Dear Nicholas,
I am so sorry you were sick last week. We had a rough night, you and I. You were up crying every hour or so, and I would rock you and stroke your hair until you fell back to sleep. And just as I would drift back to sleep, you'd wake again.
The next morning, I paced the house for over 20 minutes carrying your 35-pound body, because that's what soothed you. My back ached and my arms burned, but you found it offensive to sit, so we walked. When you finally fell back to sleep, I gently laid you on the couch then hurried to answer work emails and knock out a report that was due. Just as I hit send on the last email and was ready to lie down and rest my eyes for a bit, you woke back up. We resumed our pacing until you shook off your nap and were ready to eat.
At lunch you stole my sandwich, but I didn't mind, because I was just happy you were hungry. You were kind enough to shove some milk-soaked goldfish in my mouth in exchange. That was thoughtful of you.
After lunch, you seemed to be feeling better and we spent the afternoon playing. You had slept long enough in the morning that you weren't tired for an afternoon nap. Although I was exhausted, it was nice to have some alone time with you for once, and I happily played with your "guys" and let you climb and jump on me.

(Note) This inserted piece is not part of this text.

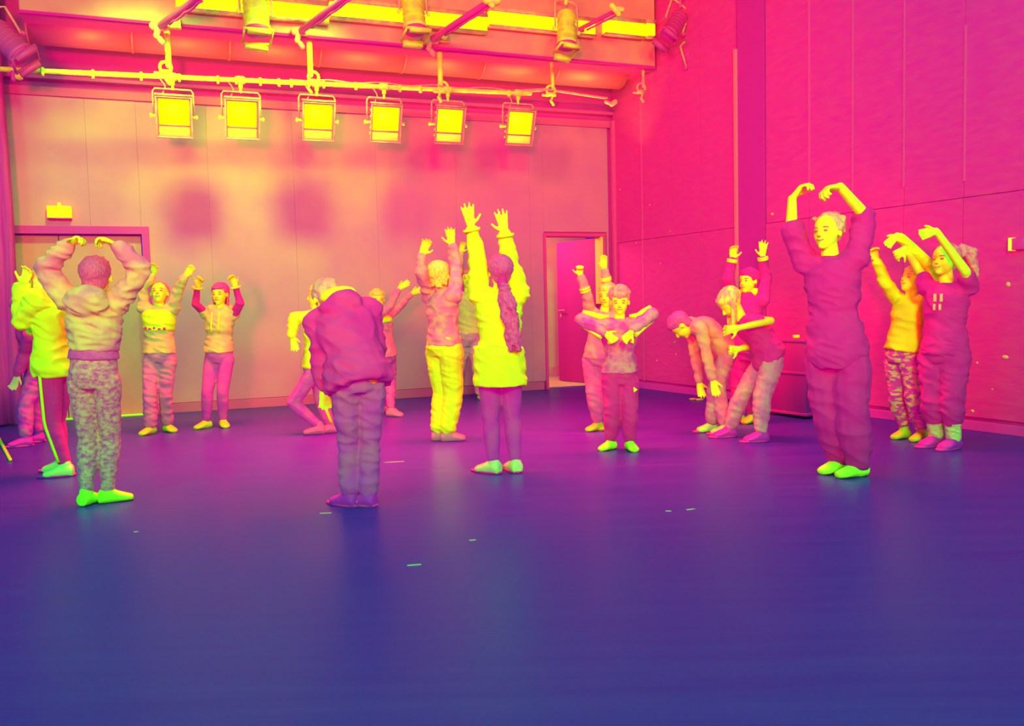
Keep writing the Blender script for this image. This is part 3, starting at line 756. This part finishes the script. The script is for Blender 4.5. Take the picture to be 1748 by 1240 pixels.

By the time we picked up your sister, I was running on fumes. Three hours of sleep just doesn't do it for me like it used to. So, I let you two have some TV time and we all cuddled on the couch. At one point, you suddenly jumped on my lap. You wrapped your little arms tightly around my neck, gave me a big kiss, and said, "Love you, Mommy." And as I looked down at your smiling little face, my exhaustion melted away and I thought, this is what it's all about. This is why it's all worth it.
Then your dad walked through the door. And you shoved me out of your way by my face and ran to him as fast as your little legs could carry you. And you've barely looked my way since.
So, as I sit here on my third day of a burning throat and a headache that won't quit, I say to you, "I'll remember this." And in about 15 years, there will be a Saturday night when both you and Lainey want the keys to the car. I hope you know how to ride a bike by then.